**To be done:** Extract the complete listing and output it unchanged.

**Dataset excerpt:**
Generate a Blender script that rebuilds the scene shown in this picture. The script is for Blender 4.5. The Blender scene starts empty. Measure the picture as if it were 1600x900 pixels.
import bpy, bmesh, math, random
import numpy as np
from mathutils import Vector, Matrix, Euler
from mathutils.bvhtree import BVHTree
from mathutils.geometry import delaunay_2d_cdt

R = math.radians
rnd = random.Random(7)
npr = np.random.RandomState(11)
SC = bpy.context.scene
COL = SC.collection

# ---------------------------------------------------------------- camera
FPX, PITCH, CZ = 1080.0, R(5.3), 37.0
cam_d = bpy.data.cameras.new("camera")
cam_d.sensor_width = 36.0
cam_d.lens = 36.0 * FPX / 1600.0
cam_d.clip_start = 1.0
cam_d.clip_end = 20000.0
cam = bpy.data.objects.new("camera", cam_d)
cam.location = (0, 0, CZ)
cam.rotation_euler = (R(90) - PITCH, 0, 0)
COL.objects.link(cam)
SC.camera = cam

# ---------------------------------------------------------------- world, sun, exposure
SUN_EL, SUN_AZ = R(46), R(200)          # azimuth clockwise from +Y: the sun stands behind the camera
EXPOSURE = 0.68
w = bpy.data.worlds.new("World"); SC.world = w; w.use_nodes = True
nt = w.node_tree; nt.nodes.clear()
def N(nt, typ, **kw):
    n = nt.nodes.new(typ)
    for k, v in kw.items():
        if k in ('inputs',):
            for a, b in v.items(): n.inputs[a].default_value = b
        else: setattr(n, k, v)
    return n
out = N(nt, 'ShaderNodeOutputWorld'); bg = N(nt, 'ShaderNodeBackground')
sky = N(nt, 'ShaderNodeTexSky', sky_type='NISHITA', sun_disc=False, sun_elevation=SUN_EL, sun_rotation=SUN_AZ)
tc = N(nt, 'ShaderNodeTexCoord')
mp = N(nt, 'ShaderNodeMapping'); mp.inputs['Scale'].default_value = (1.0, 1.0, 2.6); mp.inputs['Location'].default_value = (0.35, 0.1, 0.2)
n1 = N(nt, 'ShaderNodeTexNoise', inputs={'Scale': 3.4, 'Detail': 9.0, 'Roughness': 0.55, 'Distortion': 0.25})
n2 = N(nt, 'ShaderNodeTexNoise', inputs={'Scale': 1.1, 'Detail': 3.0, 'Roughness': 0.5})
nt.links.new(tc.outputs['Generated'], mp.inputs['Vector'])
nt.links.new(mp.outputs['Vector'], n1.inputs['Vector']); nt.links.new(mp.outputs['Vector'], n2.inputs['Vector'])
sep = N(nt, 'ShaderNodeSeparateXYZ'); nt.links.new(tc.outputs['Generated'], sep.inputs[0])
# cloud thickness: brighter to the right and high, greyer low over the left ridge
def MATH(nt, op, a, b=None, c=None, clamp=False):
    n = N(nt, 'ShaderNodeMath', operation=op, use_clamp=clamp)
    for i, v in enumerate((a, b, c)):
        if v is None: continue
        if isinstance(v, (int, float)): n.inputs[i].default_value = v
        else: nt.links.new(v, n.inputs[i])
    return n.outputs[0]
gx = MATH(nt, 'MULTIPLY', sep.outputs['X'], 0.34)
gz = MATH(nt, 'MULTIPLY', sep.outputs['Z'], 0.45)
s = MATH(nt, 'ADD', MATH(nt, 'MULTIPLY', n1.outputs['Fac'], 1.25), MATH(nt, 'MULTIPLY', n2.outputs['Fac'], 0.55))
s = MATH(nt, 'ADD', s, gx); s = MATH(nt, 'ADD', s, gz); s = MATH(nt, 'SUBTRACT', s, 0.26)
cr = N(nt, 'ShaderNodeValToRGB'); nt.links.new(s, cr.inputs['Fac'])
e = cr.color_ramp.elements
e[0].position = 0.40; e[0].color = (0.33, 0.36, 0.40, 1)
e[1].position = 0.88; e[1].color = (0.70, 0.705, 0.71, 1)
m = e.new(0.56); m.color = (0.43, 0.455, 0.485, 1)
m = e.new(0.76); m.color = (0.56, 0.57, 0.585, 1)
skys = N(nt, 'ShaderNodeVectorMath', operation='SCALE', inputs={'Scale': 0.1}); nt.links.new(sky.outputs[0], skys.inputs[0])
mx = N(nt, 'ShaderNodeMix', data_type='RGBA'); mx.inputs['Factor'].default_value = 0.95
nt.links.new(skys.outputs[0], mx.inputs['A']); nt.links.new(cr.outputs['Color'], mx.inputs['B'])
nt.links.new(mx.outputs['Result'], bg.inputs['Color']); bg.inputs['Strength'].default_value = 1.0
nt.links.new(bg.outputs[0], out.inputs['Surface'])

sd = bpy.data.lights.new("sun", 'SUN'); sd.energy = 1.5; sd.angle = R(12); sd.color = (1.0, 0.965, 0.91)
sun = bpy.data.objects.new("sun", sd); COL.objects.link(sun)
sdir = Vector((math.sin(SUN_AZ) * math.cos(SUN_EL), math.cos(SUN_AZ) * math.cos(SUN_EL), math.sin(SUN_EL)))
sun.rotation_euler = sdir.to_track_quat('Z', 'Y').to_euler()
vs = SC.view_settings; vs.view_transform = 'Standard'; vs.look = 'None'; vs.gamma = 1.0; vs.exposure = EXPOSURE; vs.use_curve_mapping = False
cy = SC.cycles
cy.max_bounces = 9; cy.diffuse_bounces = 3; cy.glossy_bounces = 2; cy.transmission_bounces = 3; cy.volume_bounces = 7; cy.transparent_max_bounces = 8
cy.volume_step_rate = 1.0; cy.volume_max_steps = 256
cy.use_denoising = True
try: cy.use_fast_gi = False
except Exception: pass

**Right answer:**
Generate a Blender script that rebuilds the scene shown in this picture. The script is for Blender 4.5. The Blender scene starts empty. Measure the picture as if it were 1600x900 pixels.
import bpy, bmesh, math, random
import numpy as np
from mathutils import Vector, Matrix, Euler
from mathutils.bvhtree import BVHTree
from mathutils.geometry import delaunay_2d_cdt

R = math.radians
rnd = random.Random(7)
npr = np.random.RandomState(11)
SC = bpy.context.scene
COL = SC.collection

# ---------------------------------------------------------------- camera
FPX, PITCH, CZ = 1080.0, R(5.3), 37.0
cam_d = bpy.data.cameras.new("camera")
cam_d.sensor_width = 36.0
cam_d.lens = 36.0 * FPX / 1600.0
cam_d.clip_start = 1.0
cam_d.clip_end = 20000.0
cam = bpy.data.objects.new("camera", cam_d)
cam.location = (0, 0, CZ)
cam.rotation_euler = (R(90) - PITCH, 0, 0)
COL.objects.link(cam)
SC.camera = cam

# ---------------------------------------------------------------- world, sun, exposure
SUN_EL, SUN_AZ = R(46), R(200)          # azimuth clockwise from +Y: the sun stands behind the camera
EXPOSURE = 0.68
w = bpy.data.worlds.new("World"); SC.world = w; w.use_nodes = True
nt = w.node_tree; nt.nodes.clear()
def N(nt, typ, **kw):
    n = nt.nodes.new(typ)
    for k, v in kw.items():
        if k in ('inputs',):
            for a, b in v.items(): n.inputs[a].default_value = b
        else: setattr(n, k, v)
    return n
out = N(nt, 'ShaderNodeOutputWorld'); bg = N(nt, 'ShaderNodeBackground')
sky = N(nt, 'ShaderNodeTexSky', sky_type='NISHITA', sun_disc=False, sun_elevation=SUN_EL, sun_rotation=SUN_AZ)
tc = N(nt, 'ShaderNodeTexCoord')
mp = N(nt, 'ShaderNodeMapping'); mp.inputs['Scale'].default_value = (1.0, 1.0, 2.6); mp.inputs['Location'].default_value = (0.35, 0.1, 0.2)
n1 = N(nt, 'ShaderNodeTexNoise', inputs={'Scale': 3.4, 'Detail': 9.0, 'Roughness': 0.55, 'Distortion': 0.25})
n2 = N(nt, 'ShaderNodeTexNoise', inputs={'Scale': 1.1, 'Detail': 3.0, 'Roughness': 0.5})
nt.links.new(tc.outputs['Generated'], mp.inputs['Vector'])
nt.links.new(mp.outputs['Vector'], n1.inputs['Vector']); nt.links.new(mp.outputs['Vector'], n2.inputs['Vector'])
sep = N(nt, 'ShaderNodeSeparateXYZ'); nt.links.new(tc.outputs['Generated'], sep.inputs[0])
# cloud thickness: brighter to the right and high, greyer low over the left ridge
def MATH(nt, op, a, b=None, c=None, clamp=False):
    n = N(nt, 'ShaderNodeMath', operation=op, use_clamp=clamp)
    for i, v in enumerate((a, b, c)):
        if v is None: continue
        if isinstance(v, (int, float)): n.inputs[i].default_value = v
        else: nt.links.new(v, n.inputs[i])
    return n.outputs[0]
gx = MATH(nt, 'MULTIPLY', sep.outputs['X'], 0.34)
gz = MATH(nt, 'MULTIPLY', sep.outputs['Z'], 0.45)
s = MATH(nt, 'ADD', MATH(nt, 'MULTIPLY', n1.outputs['Fac'], 1.25), MATH(nt, 'MULTIPLY', n2.outputs['Fac'], 0.55))
s = MATH(nt, 'ADD', s, gx); s = MATH(nt, 'ADD', s, gz); s = MATH(nt, 'SUBTRACT', s, 0.26)
cr = N(nt, 'ShaderNodeValToRGB'); nt.links.new(s, cr.inputs['Fac'])
e = cr.color_ramp.elements
e[0].position = 0.40; e[0].color = (0.33, 0.36, 0.40, 1)
e[1].position = 0.88; e[1].color = (0.70, 0.705, 0.71, 1)
m = e.new(0.56); m.color = (0.43, 0.455, 0.485, 1)
m = e.new(0.76); m.color = (0.56, 0.57, 0.585, 1)
skys = N(nt, 'ShaderNodeVectorMath', operation='SCALE', inputs={'Scale': 0.1}); nt.links.new(sky.outputs[0], skys.inputs[0])
mx = N(nt, 'ShaderNodeMix', data_type='RGBA'); mx.inputs['Factor'].default_value = 0.95
nt.links.new(skys.outputs[0], mx.inputs['A']); nt.links.new(cr.outputs['Color'], mx.inputs['B'])
nt.links.new(mx.outputs['Result'], bg.inputs['Color']); bg.inputs['Strength'].default_value = 1.0
nt.links.new(bg.outputs[0], out.inputs['Surface'])

sd = bpy.data.lights.new("sun", 'SUN'); sd.energy = 1.5; sd.angle = R(12); sd.color = (1.0, 0.965, 0.91)
sun = bpy.data.objects.new("sun", sd); COL.objects.link(sun)
sdir = Vector((math.sin(SUN_AZ) * math.cos(SUN_EL), math.cos(SUN_AZ) * math.cos(SUN_EL), math.sin(SUN_EL)))
sun.rotation_euler = sdir.to_track_quat('Z', 'Y').to_euler()
vs = SC.view_settings; vs.view_transform = 'Standard'; vs.look = 'None'; vs.gamma = 1.0; vs.exposure = EXPOSURE; vs.use_curve_mapping = False
cy = SC.cycles
cy.max_bounces = 9; cy.diffuse_bounces = 3; cy.glossy_bounces = 2; cy.transmission_bounces = 3; cy.volume_bounces = 7; cy.transparent_max_bounces = 8
cy.volume_step_rate = 1.0; cy.volume_max_steps = 256
cy.use_denoising = True
try: cy.use_fast_gi = False
except Exception: pass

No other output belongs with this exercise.